National Endowment for the Arts  
Features
 

Portland Center Stage (Portland, OR)

Five dancers in red dresses facing front having just finished a twirl		 

The Shark girls extol the virtues of "America" in Portland Center Stage's production of West Side Story (left to right: Courtney Laine Mazza, Ivette Sosa, Dayna Tietzen, Kristen J. Smith, and Anna Kaiser). Photo by Owen Carey.

Portland Center Stage was one of 13 theater companies to receive an American Masterpieces grant in 2006 to support a production of a classic musical, in this case, West Side Story. In this interview the company's managing director, Edith Love, shares the importance of the NEA grant to the company's hit revival of the award-winning musical.

NEA: Can you please give a brief history of Portland Center Stage?

EDITH LOVE: We were founded as part of the Oregon Shakespeare Festival in 1988, sort of the northern outlet of it. We became an independent organization under Portland Center Stage in 1994.

NEA: Why did you apply for an NEA American Masterpieces grant?

LOVE: We moved into our new home last October, and my artistic partner, Chris Coleman, was really searching for something that he thought would be the right production to open our new building. He hit upon West Side Story--for one thing, it was the 50th anniversary of West Side Story's first opening, and because it combined for us the old and new. It's a Shakespearean play--based on Romeo and Juliet--and we started out as the Oregon Shakespeare Festival. We have a commitment to doing musical theater. Chris thought West Side Story was one of the best masterpieces in the canon of American musical theater and that it was exactly the right production to celebrate the opening of our new building.

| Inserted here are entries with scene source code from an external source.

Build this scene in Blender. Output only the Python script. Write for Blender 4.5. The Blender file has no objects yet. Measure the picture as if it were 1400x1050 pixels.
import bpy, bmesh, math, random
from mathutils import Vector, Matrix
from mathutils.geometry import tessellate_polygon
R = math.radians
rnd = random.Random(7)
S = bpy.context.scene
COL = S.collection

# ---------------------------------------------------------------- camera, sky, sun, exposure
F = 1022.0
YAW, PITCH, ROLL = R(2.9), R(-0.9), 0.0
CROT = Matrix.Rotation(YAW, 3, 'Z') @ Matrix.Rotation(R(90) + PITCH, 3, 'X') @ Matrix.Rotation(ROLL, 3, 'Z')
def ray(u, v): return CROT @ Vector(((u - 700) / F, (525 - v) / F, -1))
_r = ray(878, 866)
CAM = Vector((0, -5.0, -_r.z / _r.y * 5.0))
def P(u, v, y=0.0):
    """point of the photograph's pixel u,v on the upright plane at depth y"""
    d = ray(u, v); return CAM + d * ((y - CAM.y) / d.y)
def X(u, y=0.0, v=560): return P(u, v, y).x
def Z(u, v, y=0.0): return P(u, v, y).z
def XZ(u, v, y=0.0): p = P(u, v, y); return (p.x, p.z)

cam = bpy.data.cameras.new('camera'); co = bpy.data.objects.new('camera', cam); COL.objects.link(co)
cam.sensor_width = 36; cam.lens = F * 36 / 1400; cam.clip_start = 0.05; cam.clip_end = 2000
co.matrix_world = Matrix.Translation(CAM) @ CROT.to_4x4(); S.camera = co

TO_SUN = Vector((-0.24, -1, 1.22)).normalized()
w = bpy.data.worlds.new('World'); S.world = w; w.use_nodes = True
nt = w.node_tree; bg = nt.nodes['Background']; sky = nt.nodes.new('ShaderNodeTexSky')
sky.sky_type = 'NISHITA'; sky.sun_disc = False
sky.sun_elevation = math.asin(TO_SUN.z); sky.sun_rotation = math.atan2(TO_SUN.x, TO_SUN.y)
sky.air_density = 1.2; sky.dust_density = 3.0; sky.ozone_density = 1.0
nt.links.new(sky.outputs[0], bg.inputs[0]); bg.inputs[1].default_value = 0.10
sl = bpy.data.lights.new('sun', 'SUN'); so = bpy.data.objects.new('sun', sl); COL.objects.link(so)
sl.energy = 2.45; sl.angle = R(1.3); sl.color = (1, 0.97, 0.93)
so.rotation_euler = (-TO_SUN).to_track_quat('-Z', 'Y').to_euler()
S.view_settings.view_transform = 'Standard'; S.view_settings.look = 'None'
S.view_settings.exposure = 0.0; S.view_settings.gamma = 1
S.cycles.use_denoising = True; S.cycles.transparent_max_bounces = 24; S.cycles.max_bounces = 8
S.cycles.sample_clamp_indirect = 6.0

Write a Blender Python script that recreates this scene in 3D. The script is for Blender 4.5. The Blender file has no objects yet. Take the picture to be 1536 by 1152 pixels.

The production opened our theater on September 26 and closed on November 10. There were more than 30,000 people in the audience. There also were 25 people on stage and 15 people in the orchestra. And that's what the grant supported--it was much larger than anything we'd produced before.

NEA: How important was the NEA American Masterpieces grant to realizing your production of West Side Story?

LOVE: Well, the grant enabled us to produce something that PCS could never have produced artistically on our own. It is twice the size of the average production that we do. And it brought such excitement to the community for the opening of our new building. It was a really big deal, not only was the building welcomed by the community as something terrific but the production was probably the best received play in the history of the theater. It totally sold out weeks before. We played to something like 99.8% of capacity. We extended [the run] a week, longer than we had ever planned, and then we couldn't go much further because we were starting to lose actors. We were totally sold out three weeks before we closed.

NEA: Was there any type of educational or community outreach as part of the production?

LOVE: We brought all sorts and kinds of students in to see this production. We have a group of teaching artists that really work with the kids at workshops before they come and see the production. It really prepares the kids to see the play. In this case, not only did they look at the Shakespearean background, but they really looked at gang-related things . . . .It was a fascinating workshop. We went into schools and some of the kids came to us before they saw the show. We also had a very comprehensive study guide, which is on our Web site.

We played to 43 schools and then we did 22 lecture-demonstrations/workshop symposiums. We did a total of 49 performances. We played to 31, 436, which included 2018 children and youth

NEA: Your season is mix of straight plays and musicals. Did the success of West Side Story make you more excited about doing more musicals?

LOVE: Absolutely, and what is wonderful for us is that Chris Coleman really loves musical theater, and [we were able] to do a musical in this way with a big cast and a big orchestra and production values and then to prove that we could get more than 31,000 people in Portland to come and see it.

[The American Masterpieces grant] was a great opportunity for us to put something on our stage that we never dreamed we could have afforded to do, and to really do it in a way that we were extraordinarily proud of. So it enabled us to do justice to the musical, which was so terrific.


[Editor's note: The NEA American Masterpieces initiative was featured in the 2007 / Volume 2 issue of NEA ARTS.]